Erst jüngst erklärte der Präsident des Deutschen Landkreistags, Reinhard Sager, der Entwurf des Bundesarbeitsministeriums würde „erhebliche Fehlanreize“ beinhalten und sich vom „Fordern“ abwenden. Es gebe vor allem in Handwerk, Handel, Gastronomie, Bauindustrie oder Dienstleistungsberufen eine Vielzahl an offenen Stellen und damit „beste Bedingungen“, um viele Menschen dauerhaft und nachhaltig in den Arbeitsprozess zu integrieren.
Auch die Chefökonomin der „Welt“, Dorothea Siems, weist auf die derzeitige Arbeitsmarktsituation hin und auf die Situation der erwerbstätigen Bevölkerung, die am Ende die Ausweitung der Mittel für die Bezieher von Bürgergeld finanzieren müsse.
„Nicht nur Handwerk und Industrie können offene Stellen häufig nicht mehr besetzen“, schreibt Siems. „Auch Ungelernte im Dienstleistungsbereich werden händeringend gesucht. Dieser Personalmangel treibt die Inflation weiter in die Höhe und ist zudem für die krisengeschüttelte Wirtschaft neben den horrenden Energiekosten das größte Wachstumshemmnis.“ Es sei „schizophren“, dass die Ampel-Regierung in dieser Situation eine Reform des Hartz-IV-Bezuges vorbereite, die Anreize zur Arbeitsaufnahme verringere.
Kritik aus Baden-Württemberg: „Auch Luxusmieten übernahmefähig“
Baden-Württembergs Landesarbeitsministerin Nicole Hoffmeister-Kraut befürchtet wiederum eine Verschärfung der Wohnungsmarktsituation durch die geplante Karenzzeit bei der Angemessenheitsprüfung. Gegenüber der „Deutschen Presse-Agentur“ erklärte sie, es bestehe die Gefahr, dass „die Preise an den örtlichen Mietmärkten für Neuvermietungen noch weiter ansteigen, wenn die Jobcenter für einen so langen Zeitraum die tatsächlichen Kosten übernehmen.“
Am Ende würden „auch Wucher- und Luxusmieten […] übernahmefähig“. Die finanzielle Belastbarkeit der Stadt- und Landkreise würde durch das vorgelegte Konzept von Heil nicht angemessen berücksichtigt.

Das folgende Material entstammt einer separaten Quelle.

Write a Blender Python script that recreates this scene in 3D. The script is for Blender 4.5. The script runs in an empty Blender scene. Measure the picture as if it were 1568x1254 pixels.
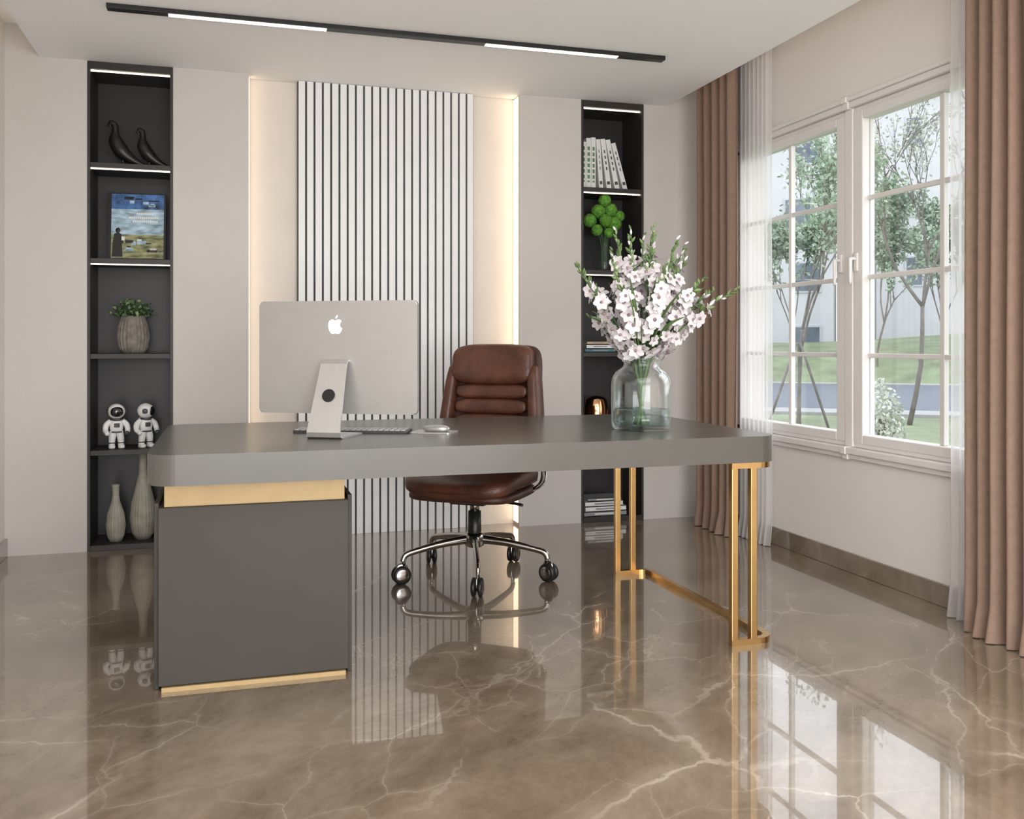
import bpy, bmesh, math, random
from mathutils import Vector, Matrix, Euler, noise
random.seed(7)
pi=math.pi
scene=bpy.context.scene
# ------------------------------------------------------------------ materials
def new_mat(name):
    m=bpy.data.materials.new(name); m.use_nodes=True
    nt=m.node_tree; nt.nodes.clear()
    out=nt.nodes.new('ShaderNodeOutputMaterial')
    return m,nt,out
def pmat(name,col,rough=.5,metal=0,var=.06,scale=8,bump=0,bscale=60,coat=0,sheen=0,spec=.5,trans=0,ior=1.45,stretch=None,vr=(0,1)):
    m,nt,out=new_mat(name)
    p=nt.nodes.new('ShaderNodeBsdfPrincipled')
    p.inputs['Roughness'].default_value=rough
    p.inputs['Metallic'].default_value=metal
    p.inputs['IOR'].default_value=ior
    p.inputs['Specular IOR Level'].default_value=spec
    p.inputs['Coat Weight'].default_value=coat
    p.inputs['Coat Roughness'].default_value=.05
    p.inputs['Sheen Weight'].default_value=sheen
    p.inputs['Transmission Weight'].default_value=trans
    tc=nt.nodes.new('ShaderNodeTexCoord')
    src=tc.outputs['Object']
    if stretch:
        mp=nt.nodes.new('ShaderNodeMapping'); mp.inputs['Scale'].default_value=stretch
        nt.links.new(src,mp.inputs[0]); src=mp.outputs[0]
    n=nt.nodes.new('ShaderNodeTexNoise'); n.inputs['Scale'].default_value=scale; n.inputs['Detail'].default_value=4
    nt.links.new(src,n.inputs['Vector'])
    mx=nt.nodes.new('ShaderNodeMix'); mx.data_type='RGBA'
    a=[max(0,c*(1-var)) for c in col]; b=[min(1,c*(1+var)) for c in col]
    mx.inputs[6].default_value=(*a,1); mx.inputs[7].default_value=(*b,1)
    mr=nt.nodes.new('ShaderNodeMapRange'); mr.inputs[1].default_value=.3; mr.inputs[2].default_value=.7
    nt.links.new(n.outputs['Fac'],mr.inputs[0])
    nt.links.new(mr.outputs[0],mx.inputs[0]); nt.links.new(mx.outputs[2],p.inputs['Base Color'])
    if bump:
        n2=nt.nodes.new('ShaderNodeTexNoise'); n2.inputs['Scale'].default_value=bscale; n2.inputs['Detail'].default_value=5
        nt.links.new(src,n2.inputs['Vector'])
        bp=nt.nodes.new('ShaderNodeBump'); bp.inputs['Strength'].default_value=bump; bp.inputs['Distance'].default_value=.01
        nt.links.new(n2.outputs['Fac'],bp.inputs['Height']); nt.links.new(bp.outputs[0],p.inputs['Normal'])
    nt.links.new(p.outputs[0],out.inputs[0])
    return m
def emat(name,col,s):
    m,nt,out=new_mat(name)
    e=nt.nodes.new('ShaderNodeEmission'); e.inputs[0].default_value=(*col,1); e.inputs[1].default_value=s
    nt.links.new(e.outputs[0],out.inputs[0]); return m
def glassmat(name,tint=(1,1,1),lo=.05,hi=.5,blend=.35):
    m,nt,out=new_mat(name)
    t=nt.nodes.new('ShaderNodeBsdfTransparent'); t.inputs[0].default_value=(*tint,1)
    g=nt.nodes.new('ShaderNodeBsdfGlossy'); g.inputs['Roughness'].default_value=.01; g.inputs[0].default_value=(.9,.95,.95,1)
    lw=nt.nodes.new('ShaderNodeLayerWeight'); lw.inputs[0].default_value=blend
    mr=nt.nodes.new('ShaderNodeMapRange'); mr.inputs[3].default_value=lo; mr.inputs[4].default_value=hi
    mx=nt.nodes.new('ShaderNodeMixShader')
    nt.links.new(lw.outputs['Facing'],mr.inputs[0]); nt.links.new(mr.outputs[0],mx.inputs[0])
    nt.links.new(t.outputs[0],mx.inputs[1]); nt.links.new(g.outputs[0],mx.inputs[2]); nt.links.new(mx.outputs[0],out.inputs[0])
    return m
def sheermat(name):
    m,nt,out=new_mat(name)
    t=nt.nodes.new('ShaderNodeBsdfTransparent')
    d=nt.nodes.new('ShaderNodeBsdfDiffuse'); d.inputs[0].default_value=(.87,.86,.86,1)
    tr=nt.nodes.new('ShaderNodeBsdfTranslucent'); tr.inputs[0].default_value=(.92,.91,.92,1)
    a=nt.nodes.new('ShaderNodeMixShader'); a.inputs[0].default_value=.5
    b=nt.nodes.new('ShaderNodeMixShader')
    tc=nt.nodes.new('ShaderNodeTexCoord'); n=nt.nodes.new('ShaderNodeTexNoise'); n.inputs['Scale'].default_value=300
    mr=nt.nodes.new('ShaderNodeMapRange'); mr.inputs[3].default_value=.46; mr.inputs[4].default_value=.62
    nt.links.new(tc.outputs['Object'],n.inputs['Vector']); nt.links.new(n.outputs['Fac'],mr.inputs[0]); nt.links.new(mr.outputs[0],b.inputs[0])
    nt.links.new(d.outputs[0],a.inputs[1]); nt.links.new(tr.outputs[0],a.inputs[2])
    nt.links.new(t.outputs[0],b.inputs[1]); nt.links.new(a.outputs[0],b.inputs[2]); nt.links.new(b.outputs[0],out.inputs[0])
    return m
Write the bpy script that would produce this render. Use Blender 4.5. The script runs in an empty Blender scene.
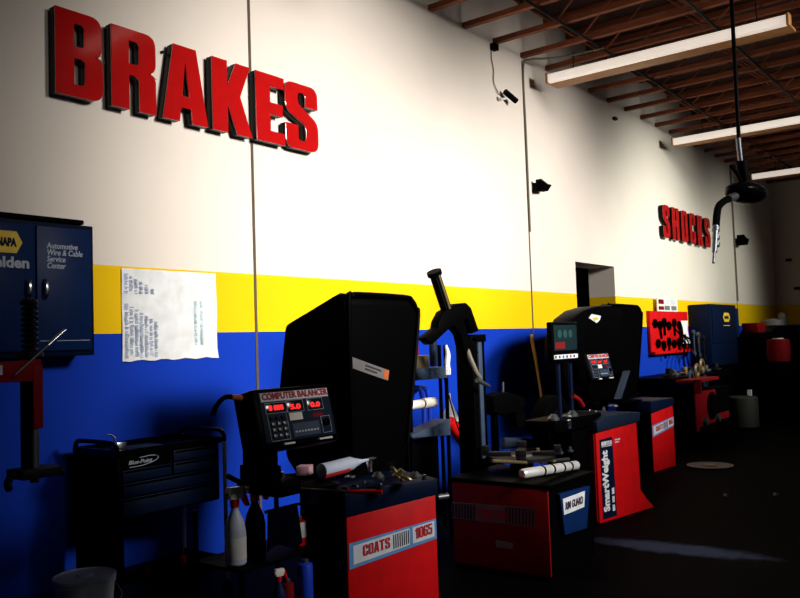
import bpy, bmesh, math, random
from mathutils import Matrix, Vector
import numpy as np
random.seed(7)
scn = bpy.context.scene
PI = math.pi
# ------------------------------------------------------------------ camera
F, YAW, PITCH, ROLL = 821.43, .91392, .05375, -.033626
CAM = np.array([0, -5, 1.65])
fwd = np.array([math.sin(YAW)*math.cos(PITCH), math.cos(YAW)*math.cos(PITCH), math.sin(PITCH)])
rgt0 = np.array([math.cos(YAW), -math.sin(YAW), 0]); up0 = np.cross(rgt0, fwd)
rgt = math.cos(ROLL)*rgt0 + math.sin(ROLL)*up0
upv = -math.sin(ROLL)*rgt0 + math.cos(ROLL)*up0
cd = bpy.data.cameras.new('camera'); cam = bpy.data.objects.new('camera', cd); scn.collection.objects.link(cam)
cd.sensor_width = 36; cd.lens = F*36/800; cd.clip_start = .05; cd.clip_end = 200
M = Matrix.Identity(4)
for i in range(3):
    M[i][0], M[i][1], M[i][2], M[i][3] = rgt[i], upv[i], -fwd[i], CAM[i]
cam.matrix_world = M
scn.camera = cam
def _ray(px, py): return fwd + rgt*(px-400)/F + upv*(299-py)/F
def _on(px, py, ax, v):
    d = _ray(px, py); return Vector(CAM + d*((v-CAM[ax])/d[ax]))
def wx(px, py, v): return _on(px, py, 0, v)
def wy(px, py, v=0.): return _on(px, py, 1, v)
def wz(px, py, v=0.): return _on(px, py, 2, v)

# ------------------------------------------------------------------ materials
def mat(name, col, rough=.5, metal=0., coat=0., emit=None, es=0., noise=.12, scale=9., spec=.5, bump=0., trans=0., alpha=1.):
    m = bpy.data.materials.new(name); m.use_nodes = True
    nt = m.node_tree; b = nt.nodes['Principled BSDF']
    b.inputs['Roughness'].default_value = rough; b.inputs['Metallic'].default_value = metal
    b.inputs['Coat Weight'].default_value = coat; b.inputs['Specular IOR Level'].default_value = spec
    b.inputs['Coat Roughness'].default_value = .08
    b.inputs['Transmission Weight'].default_value = trans
    b.inputs['Alpha'].default_value = alpha
    tc = nt.nodes.new('ShaderNodeTexCoord'); n = nt.nodes.new('ShaderNodeTexNoise')
    n.inputs['Scale'].default_value = scale; n.inputs['Detail'].default_value = 5
    nt.links.new(tc.outputs['Object'], n.inputs['Vector'])
    r = nt.nodes.new('ShaderNodeValToRGB'); c = Vector(col)
    r.color_ramp.elements[0].position = .3; r.color_ramp.elements[1].position = .7
    r.color_ramp.elements[0].color = (*(c*(1-noise)), 1); r.color_ramp.elements[1].color = (*[min(1, v*(1+noise)) for v in c], 1)
    nt.links.new(n.outputs['Fac'], r.inputs['Fac']); nt.links.new(r.outputs['Color'], b.inputs['Base Color'])
    if bump:
        bp = nt.nodes.new('ShaderNodeBump'); bp.inputs['Strength'].default_value = bump; bp.inputs['Distance'].default_value = .01
        nt.links.new(n.outputs['Fac'], bp.inputs['Height']); nt.links.new(bp.outputs['Normal'], b.inputs['Normal'])
    if emit: b.inputs['Emission Color'].default_value = (*emit, 1); b.inputs['Emission Strength'].default_value = es
    return m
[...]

Auch wandte sich die Ministerin gegen eine ausnahmslose Abkehr vom bisherigen Ansatz, dass Betroffene zunächst alle eigenen Mittel zur Überwindung der Hilfebedürftigkeit einsetzen müssten. Bezüglich des Schonvermögens solle stattdessen „ein Mechanismus zum Schutz des Vermögens eingeführt werden, der auf der Lebensleistung und der bisherigen Erwerbsbiografie basiert.“
Zurück zum Prinzip Leistung und Gegenleistung
Keine Zustimmung zu ihrem Bürgergeld-Entwurf in der jetzigen Form kann die Bundesregierung auch aus anderen Teilen der Opposition erwarten. AfD-Chef Tino Chrupalla hatte bereits im Juli im ARD-Sommergespräch gefordert, wieder zum Prinzip von Leistung und Gegenleistung zu kommen – und auf die Verpflichtung ausländischer Arbeitskräfte auf deutschen Flughäfen in der Reisezeit hingewiesen:
„Wir haben zweieinhalb Millionen Hartz IV-Empfänger, wir haben über zwei Millionen Arbeitslose – also da wird ja wohl jemand dabei sein, der die Koffer aus dem Flugzeug aufs Band legen kann.“
Die Linkspartei wiederum begrüßt den Wegfall von Hartz IV. Jedoch äußerte die Fraktionsvorsitzende Amira Mohamed Ali in einer Mitteilung, es bedürfe einer „klaren Abkehr vom schädlichen System Hartz IV.“ Das bedeute: „Das Sanktionsregime muss sofort beendet werden.“
Ali hält eine Anpassung des aktuellen Regelsatzes auf 687 Euro plus Strom und Haushaltsgeräte für angemessen. Bis dahin müssten Hartz-IV-Empfänger „umgehend 200 Euro monatlich erhalten, um die explodierenden Lebenshaltungskosten abfedern zu können.“ Widrigenfalls drohten „schlimme soziale Verwerfungen“.